Anyways, there's a few of these scattered around Russia. Russia's a large nation so there isnt really a single one comparable to America's. Instead they have a ton of graveyards scattered around. Part of the reason is they literally couldnt afford to fly the planes off their old base. There's a lot of them though, just not a single big one.

For example there's a helicopter graveyard off the road to Moscow. And an actual airplane graveyard in Moscow itself (they've turned it into a museum). A huge tank cemetery in Afghanistan (neither Soviets nor Americans could be assed to do anything about it). Another one near Chernobyl (too radioactive to clean up), and LiB mentioned another one somewhere in the Ukraine. Latvia has an airplane graveyard if you go exploring (this is the only one ive found where the equipment is actually in good condition. Looks rather cool instead of depressing). And of course there's lots of them in the Far East. There's also a submarine graveyard in Kola.

So yeah. Not much when compared to America, but its there.

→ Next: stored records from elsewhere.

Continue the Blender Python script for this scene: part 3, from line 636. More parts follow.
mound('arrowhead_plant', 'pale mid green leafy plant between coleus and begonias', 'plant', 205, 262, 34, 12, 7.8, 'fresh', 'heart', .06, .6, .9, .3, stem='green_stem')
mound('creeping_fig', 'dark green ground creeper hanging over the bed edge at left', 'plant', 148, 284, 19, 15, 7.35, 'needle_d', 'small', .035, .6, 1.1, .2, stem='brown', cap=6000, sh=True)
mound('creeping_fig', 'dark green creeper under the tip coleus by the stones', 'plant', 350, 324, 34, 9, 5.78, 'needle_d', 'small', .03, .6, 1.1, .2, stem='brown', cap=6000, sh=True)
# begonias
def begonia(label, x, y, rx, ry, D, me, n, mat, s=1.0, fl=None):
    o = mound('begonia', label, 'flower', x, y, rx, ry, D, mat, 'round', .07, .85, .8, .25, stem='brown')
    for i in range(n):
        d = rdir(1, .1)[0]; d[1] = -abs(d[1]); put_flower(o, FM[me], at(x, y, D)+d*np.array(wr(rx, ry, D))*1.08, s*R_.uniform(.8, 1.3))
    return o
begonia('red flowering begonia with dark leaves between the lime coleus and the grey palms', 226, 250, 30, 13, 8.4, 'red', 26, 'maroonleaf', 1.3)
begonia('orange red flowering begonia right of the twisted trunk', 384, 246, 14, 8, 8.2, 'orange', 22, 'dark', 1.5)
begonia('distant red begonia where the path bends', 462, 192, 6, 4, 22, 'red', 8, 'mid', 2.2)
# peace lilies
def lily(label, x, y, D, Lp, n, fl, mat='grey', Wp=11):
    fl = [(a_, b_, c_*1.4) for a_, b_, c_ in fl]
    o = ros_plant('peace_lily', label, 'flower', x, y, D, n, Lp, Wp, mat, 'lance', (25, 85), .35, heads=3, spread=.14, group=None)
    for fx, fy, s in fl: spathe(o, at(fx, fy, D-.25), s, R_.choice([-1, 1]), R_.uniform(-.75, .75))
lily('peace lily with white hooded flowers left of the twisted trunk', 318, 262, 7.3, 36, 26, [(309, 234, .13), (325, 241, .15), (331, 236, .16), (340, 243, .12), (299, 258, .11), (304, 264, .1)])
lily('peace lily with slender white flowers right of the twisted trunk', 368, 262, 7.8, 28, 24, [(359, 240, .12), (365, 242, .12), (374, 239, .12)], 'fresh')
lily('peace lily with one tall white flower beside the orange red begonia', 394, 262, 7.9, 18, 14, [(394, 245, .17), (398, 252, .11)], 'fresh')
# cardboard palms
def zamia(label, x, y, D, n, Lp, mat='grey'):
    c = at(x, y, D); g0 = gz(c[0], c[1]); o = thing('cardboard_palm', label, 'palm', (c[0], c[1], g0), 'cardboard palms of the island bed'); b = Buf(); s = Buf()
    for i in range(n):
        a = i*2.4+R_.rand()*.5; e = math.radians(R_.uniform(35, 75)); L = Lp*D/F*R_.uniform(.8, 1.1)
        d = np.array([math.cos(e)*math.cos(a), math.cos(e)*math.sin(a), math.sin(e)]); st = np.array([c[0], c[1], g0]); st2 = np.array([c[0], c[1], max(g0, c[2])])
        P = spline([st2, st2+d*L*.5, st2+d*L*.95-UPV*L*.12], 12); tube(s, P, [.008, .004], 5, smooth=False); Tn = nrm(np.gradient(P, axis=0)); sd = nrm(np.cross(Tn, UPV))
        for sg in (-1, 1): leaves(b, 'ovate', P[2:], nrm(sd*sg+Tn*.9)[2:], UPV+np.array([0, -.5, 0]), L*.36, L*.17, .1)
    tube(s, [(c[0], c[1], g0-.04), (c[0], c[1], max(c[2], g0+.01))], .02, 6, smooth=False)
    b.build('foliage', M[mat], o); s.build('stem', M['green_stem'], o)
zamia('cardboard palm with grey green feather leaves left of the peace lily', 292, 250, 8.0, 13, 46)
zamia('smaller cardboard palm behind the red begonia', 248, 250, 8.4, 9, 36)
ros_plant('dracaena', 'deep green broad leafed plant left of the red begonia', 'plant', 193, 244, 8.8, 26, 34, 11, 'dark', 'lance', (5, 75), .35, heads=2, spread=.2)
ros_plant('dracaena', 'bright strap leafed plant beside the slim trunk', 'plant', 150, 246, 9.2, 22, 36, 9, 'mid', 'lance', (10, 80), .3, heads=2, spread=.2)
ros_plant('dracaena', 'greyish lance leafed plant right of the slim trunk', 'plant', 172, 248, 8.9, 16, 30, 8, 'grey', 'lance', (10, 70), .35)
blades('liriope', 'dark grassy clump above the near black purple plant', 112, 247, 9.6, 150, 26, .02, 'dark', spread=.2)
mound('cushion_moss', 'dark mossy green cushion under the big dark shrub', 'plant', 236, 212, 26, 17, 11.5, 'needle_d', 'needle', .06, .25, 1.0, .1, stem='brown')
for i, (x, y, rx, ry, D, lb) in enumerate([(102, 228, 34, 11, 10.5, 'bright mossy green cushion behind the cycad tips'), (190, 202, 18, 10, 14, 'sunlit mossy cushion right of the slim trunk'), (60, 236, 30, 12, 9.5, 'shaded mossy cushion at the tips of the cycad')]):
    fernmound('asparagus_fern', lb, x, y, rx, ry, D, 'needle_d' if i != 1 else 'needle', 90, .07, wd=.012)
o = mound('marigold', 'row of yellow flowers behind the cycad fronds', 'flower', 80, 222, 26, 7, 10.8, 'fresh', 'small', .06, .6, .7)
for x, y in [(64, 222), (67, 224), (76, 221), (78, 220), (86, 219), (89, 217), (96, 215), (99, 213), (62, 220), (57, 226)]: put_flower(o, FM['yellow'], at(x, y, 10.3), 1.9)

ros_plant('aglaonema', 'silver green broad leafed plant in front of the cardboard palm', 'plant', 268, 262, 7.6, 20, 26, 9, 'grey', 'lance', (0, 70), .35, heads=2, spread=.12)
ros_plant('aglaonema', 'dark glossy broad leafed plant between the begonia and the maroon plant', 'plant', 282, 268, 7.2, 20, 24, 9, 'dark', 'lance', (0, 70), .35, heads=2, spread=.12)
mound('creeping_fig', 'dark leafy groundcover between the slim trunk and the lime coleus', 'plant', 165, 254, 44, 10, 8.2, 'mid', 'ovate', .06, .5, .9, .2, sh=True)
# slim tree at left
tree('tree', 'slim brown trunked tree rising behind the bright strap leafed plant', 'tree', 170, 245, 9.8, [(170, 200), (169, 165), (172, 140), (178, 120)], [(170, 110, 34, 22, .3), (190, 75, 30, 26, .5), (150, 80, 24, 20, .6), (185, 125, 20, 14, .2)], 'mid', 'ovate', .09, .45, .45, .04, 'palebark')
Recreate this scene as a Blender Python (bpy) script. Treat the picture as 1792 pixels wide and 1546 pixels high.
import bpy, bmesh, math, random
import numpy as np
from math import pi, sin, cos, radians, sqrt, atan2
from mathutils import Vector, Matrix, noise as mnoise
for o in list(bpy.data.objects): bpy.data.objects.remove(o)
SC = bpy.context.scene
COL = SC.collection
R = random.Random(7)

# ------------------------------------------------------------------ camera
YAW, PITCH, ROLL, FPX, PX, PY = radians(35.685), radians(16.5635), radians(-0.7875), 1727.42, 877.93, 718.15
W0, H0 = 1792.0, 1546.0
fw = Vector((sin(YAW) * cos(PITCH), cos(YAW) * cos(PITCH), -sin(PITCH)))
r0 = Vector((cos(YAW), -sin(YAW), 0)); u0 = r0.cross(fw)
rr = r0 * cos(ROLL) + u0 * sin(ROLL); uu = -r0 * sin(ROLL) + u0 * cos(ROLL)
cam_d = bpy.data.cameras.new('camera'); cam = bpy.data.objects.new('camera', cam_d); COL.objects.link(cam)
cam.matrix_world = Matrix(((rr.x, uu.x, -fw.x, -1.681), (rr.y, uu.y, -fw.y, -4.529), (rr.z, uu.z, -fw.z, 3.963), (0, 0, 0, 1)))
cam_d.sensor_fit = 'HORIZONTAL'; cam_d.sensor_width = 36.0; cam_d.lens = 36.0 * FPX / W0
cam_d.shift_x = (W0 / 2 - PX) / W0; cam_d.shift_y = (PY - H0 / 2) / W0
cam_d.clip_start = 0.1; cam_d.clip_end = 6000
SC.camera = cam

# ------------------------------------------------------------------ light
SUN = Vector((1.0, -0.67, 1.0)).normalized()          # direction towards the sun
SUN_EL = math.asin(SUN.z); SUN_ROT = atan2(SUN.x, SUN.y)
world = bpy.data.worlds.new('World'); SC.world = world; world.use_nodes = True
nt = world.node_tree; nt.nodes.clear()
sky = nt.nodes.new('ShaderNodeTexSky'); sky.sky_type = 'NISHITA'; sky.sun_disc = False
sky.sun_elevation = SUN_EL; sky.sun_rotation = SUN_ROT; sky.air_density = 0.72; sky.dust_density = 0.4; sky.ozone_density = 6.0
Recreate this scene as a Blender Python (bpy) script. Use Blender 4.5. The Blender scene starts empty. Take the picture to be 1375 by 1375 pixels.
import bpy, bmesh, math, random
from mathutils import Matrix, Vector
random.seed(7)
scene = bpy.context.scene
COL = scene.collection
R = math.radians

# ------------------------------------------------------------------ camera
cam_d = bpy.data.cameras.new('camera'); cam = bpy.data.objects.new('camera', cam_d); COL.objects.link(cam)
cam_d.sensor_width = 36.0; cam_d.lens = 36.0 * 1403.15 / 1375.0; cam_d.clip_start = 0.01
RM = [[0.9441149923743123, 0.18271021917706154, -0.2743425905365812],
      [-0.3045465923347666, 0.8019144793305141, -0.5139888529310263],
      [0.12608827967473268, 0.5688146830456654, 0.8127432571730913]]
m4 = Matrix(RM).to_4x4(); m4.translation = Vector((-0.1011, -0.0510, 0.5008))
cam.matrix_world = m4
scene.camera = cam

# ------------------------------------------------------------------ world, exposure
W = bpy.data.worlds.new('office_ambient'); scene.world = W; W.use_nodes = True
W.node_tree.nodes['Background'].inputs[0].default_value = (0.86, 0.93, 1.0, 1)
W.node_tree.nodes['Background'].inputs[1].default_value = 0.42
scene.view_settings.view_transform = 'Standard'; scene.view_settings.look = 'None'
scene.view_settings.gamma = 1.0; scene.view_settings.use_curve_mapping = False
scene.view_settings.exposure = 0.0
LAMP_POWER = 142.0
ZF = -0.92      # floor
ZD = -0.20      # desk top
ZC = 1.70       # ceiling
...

Here's a pic of the one in Moscow.

Russian-aircraft-graveyard-Moscow.jpg
 
I'm pretty sure there're some ekranoplan graveyards dotting the coast of the Caspian Sea. Graveyard might be a bit of an exaggeration though, as I only recall seeing them in ones and twos, really.
 
The artillery museum in St Petersburg is practically a graveyard/artillery park too. Assuming there is anyway of making the equipment work again
 
I used to use Google Earth a lot, and I once came upon a link to a park of discarded Lebed hovercraft. I'll see if I can find where it was. It's not really a graveyard - it looked like a unit's worth of vehicles abandoned in place.

EDIT: ok, something like this (http://virtualglobetrotting.com/map/2-gus-3-lebed-2-aist-russian-hovercraft/view/?service=0), on the Caspian sea. Not the exact one though.

Anyone know what this is, from the above link? Looks like a kind of plane, but there are boats under the "wings" so maybe it's just a building with awnings? https://dl.dropbox.com/u/53155197/Forum pics/White thing.jpg
 
That's an ekranoplan, although I can't tell what type. Identifying features are the eight engines, all mounted in the nose, and the high wide tailplane (which has the boats under it on the left hand side).
Ah, thought that might be it but the boats threw me. Thanks.
 
I used to use Google Earth a lot, and I once came upon a link to a park of discarded Lebed hovercraft. I'll see if I can find where it was. It's not really a graveyard - it looked like a unit's worth of vehicles abandoned in place.
Another case of being too much of a pain in the ass to move somewhere else, so just leave it at base.
 
The artillery museum in St Petersburg is practically a graveyard/artillery park too. Assuming there is anyway of making the equipment work again

Hardly. The pieces are nicely displayed, one of each, not just bunch of them thrown on some space and left exposed to elements.